Sugar Grove closer to I-88, Route 47 agreement

Published: Wednesday, Sept. 18, 2013 5:30 a.m. CDT • Updated: Wednesday, Sept. 18, 2013 5:14 p.m. CDT

SUGAR GROVE – Sugar Grove officials Tuesday discussed an agreement that, if approved, would lead to implementing a full interchange at Route 47 and Interstate 88.

During a Committee of the Whole meeting, officials discussed an annexation agreement for property on I-88 and Route 47, along with an intergovernmental agreement and a letter of intent with the Illinois Department of Transportation, all of which is slated to be voted on at the next regular board meeting Oct. 1.

A public hearing also is planned Oct. 1 regarding the plans for the interchange. With the upgrades, which could start as early as 2015, I-88 and Route 47 would allow vehicles to travel from Route 47 eastbound toward Chicago on the interstate highway.

Currently, vehicles are limited to either exiting I-88 from the eastbound direction or entering I-88 headed westbound. In that, the interchange is distinct, became it is one of only two interchanges of its kind – limiting vehicles to westbound maneuvers – on I-88.

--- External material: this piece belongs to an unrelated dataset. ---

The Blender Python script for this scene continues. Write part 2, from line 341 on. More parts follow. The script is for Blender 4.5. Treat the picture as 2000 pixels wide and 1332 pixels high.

Village officials anticipate that the first engineering phase of the $20 million project will cost about $735,000. IDOT has committed to funding up to $4,925,000 of the project, which is expected to be finished by fiscal 2019. Aside from IDOT, the village is partnering with the county and the Illinois Tollway to fund the project.

Village President Sean Michels said the Illinois Tollway will help fund about 60 percent of the project, which amounts to about $12 million. However, he said the village still is trying to find funding for a $3 million gap.

“We’re trying to work with the county to share the last $3 million,” he said. “We’re asking IDOT to reconsider using some of the Prairie Parkway money to fund some of that $3 million.”

As part of the agreement, village officials also are considering annexing 792 acres into the village as part of the project.

“Phase one can go from 12 months to 36 months. That’s a long time to work on property that would be outside our village,” Michels said.